SH: They are very reduced and it is a challenge to reduce each element as much as possible. The washes I use here mirror the way that, in nature, water dilutes everything but the strongest lines. In painting, too, only the strongest lines remain, so it’s a natural process.

I don’t usually like to go back to a painting but with these works I had the chance to begin painting, then leave the canvas and return to it, perhaps erase a little, which is something I had never done before, I never hid anything.

ARC: Nearly all of these works are untitled, as are many of your abstract works. In the case of abstraction, it’s more understandable to omit titles as they’re apt to manipulate meaning. An exception in these figurative works is Entrance. Why did you choose to give that particular work a title?

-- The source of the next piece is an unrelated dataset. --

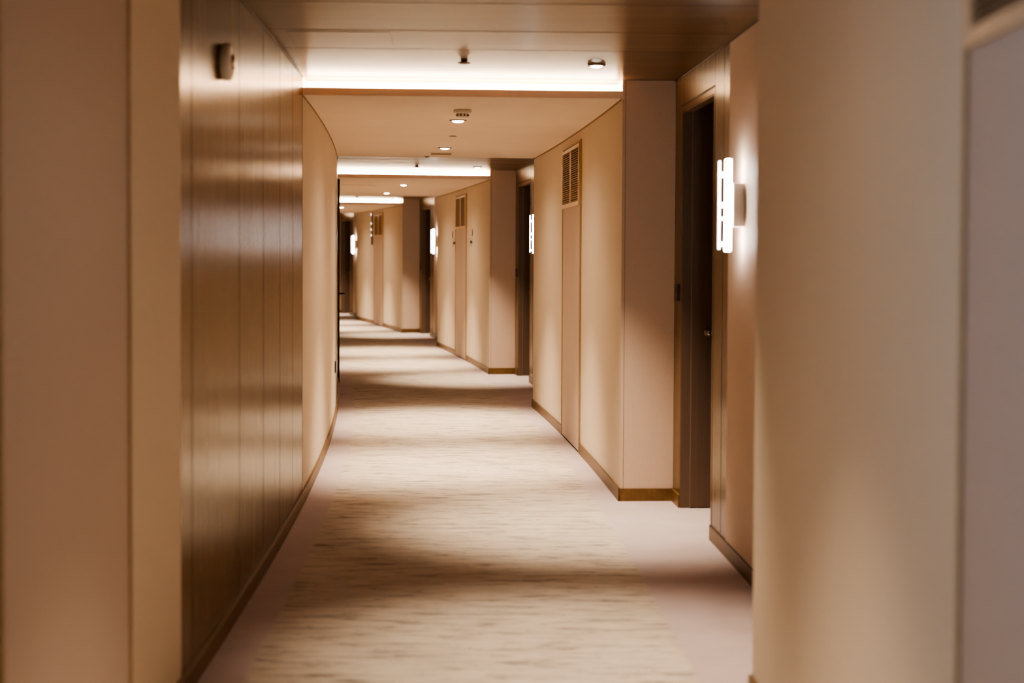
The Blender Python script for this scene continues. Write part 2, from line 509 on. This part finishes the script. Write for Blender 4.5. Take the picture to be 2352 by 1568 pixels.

SH: When I’m sketching and planning work, I sometimes give a title but in this case I thought these figures were unknown people but now they are real, they don’t need a title. I didn’t want to be too narrative and say this is of a particular person. I don’t know why I called this one Entrance. Iit could be the title of a song; sometimes I use a name connected with a place I’m visiting. But I usually like to leave the meaning open by not giving a title.

ARC: Do you see your studio as a self-contained universe, where you think, test, produce, restart, erase and so on. In other words, is it a place that you experience as separate from the real world?

SH: I have a very different experience of my studios in Berlin and Madrid. The one in Berlin is based on my inner world, it’s in an apartment next to my apartment so I can just go in my pyjamas with my coffee, or work until very late. My studio in Berlin is my interior life, a space in which to be quiet, rest and think about projects, develop ideas. It’s a private place and even when people want to visit me it feels like an invasion. If Berlin is about working with ideas, in Madrid the studio is completely different and about the work itself, the production. It’s in an industrial area and I like to be in touch with the metal workers, carpenters, my neighbours, we all know each other and it’s a much more social situation.

They are such different cities and the best situation for me is the combination. Madrid can be too much but Berlin, too, alone, can also become too much. I need both the chaos of one and the peace of the other.

ARC: Do you see yourself as belonging more to the art scene of either city?

SH: I feel connected to Europe and European artists. Even though I know artists in their 80s who go back to the old question of whether painting is dead, that was never my experience and I think the question belonged to an earlier generation. For me and my generation, painting was always alive, painting will never be dead.

• Secundino Hernández: Paso is at the Victoria Miro Gallery (Wharf Road and Mayfair) until 6 May 2017.